Mr Koizumi has supported allowing the use of separate surnames by married couples, which is banned by current law, and criticised some of the country’s traditional customs.
He shares, however, some of Mr Abe’s conservative views, and local media pointed to the fact that he had paid respects at the controversial Yasukuni Shrine for war dead in Tokyo.
Meanwhile, he has built his image as a reformer within his party while carefully trying not to offend elder colleagues and, despite being under intense public attention, has avoided expressing his opinions on key issues.
Paternity leave or not?
Experts say one aspect to watch is his position towards nuclear power.

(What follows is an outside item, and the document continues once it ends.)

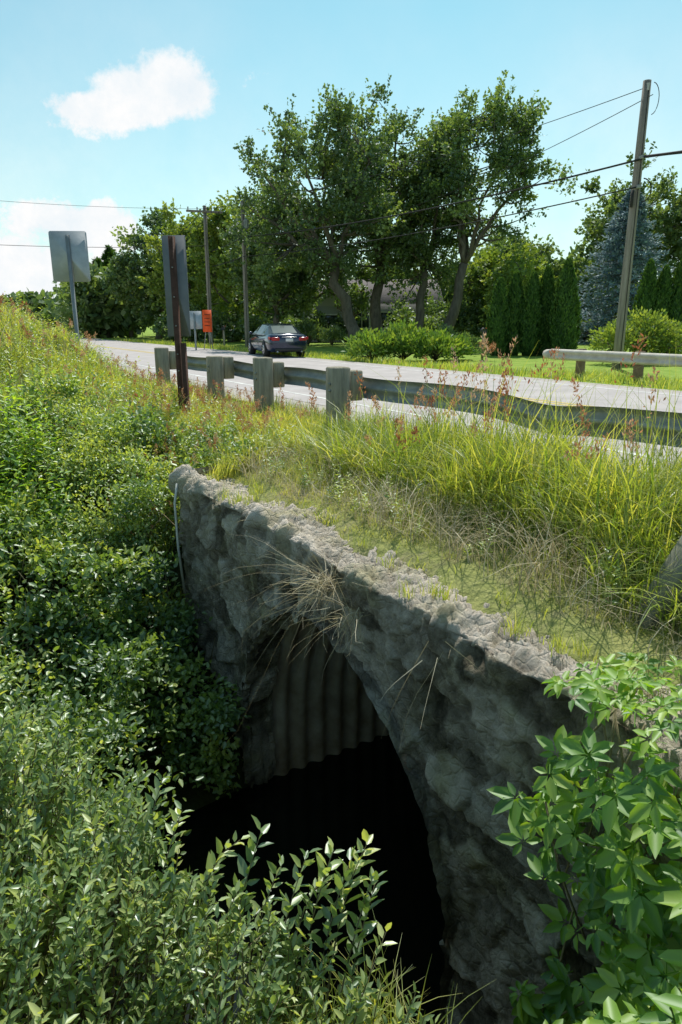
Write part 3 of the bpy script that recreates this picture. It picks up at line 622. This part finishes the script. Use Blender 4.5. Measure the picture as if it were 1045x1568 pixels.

While Mr Abe – who is expected to remain as prime minister until September 2021 – is committed to it, Mr Koizumi’s father has become a fierce opponent to atomic energy after the 2011 Fukushima disaster.
He may have given a sign of what is to come. “I’d like to study how we’ll scrap [nuclear power plants], not how to retain them,” he said at a press conference after his appointment, according to Kyodo News.
But the immediate attention was is likely to focus on something else: his decision on whether or not take paternity leave when their child is born early next year. If he takes it, it would be the first time a cabinet minister has done so.
He is still thinking about it, but was quoted as saying: “Japan is rigid and outdated because society is caught up with fussing over pros and cons simply because I said I would consider [it].”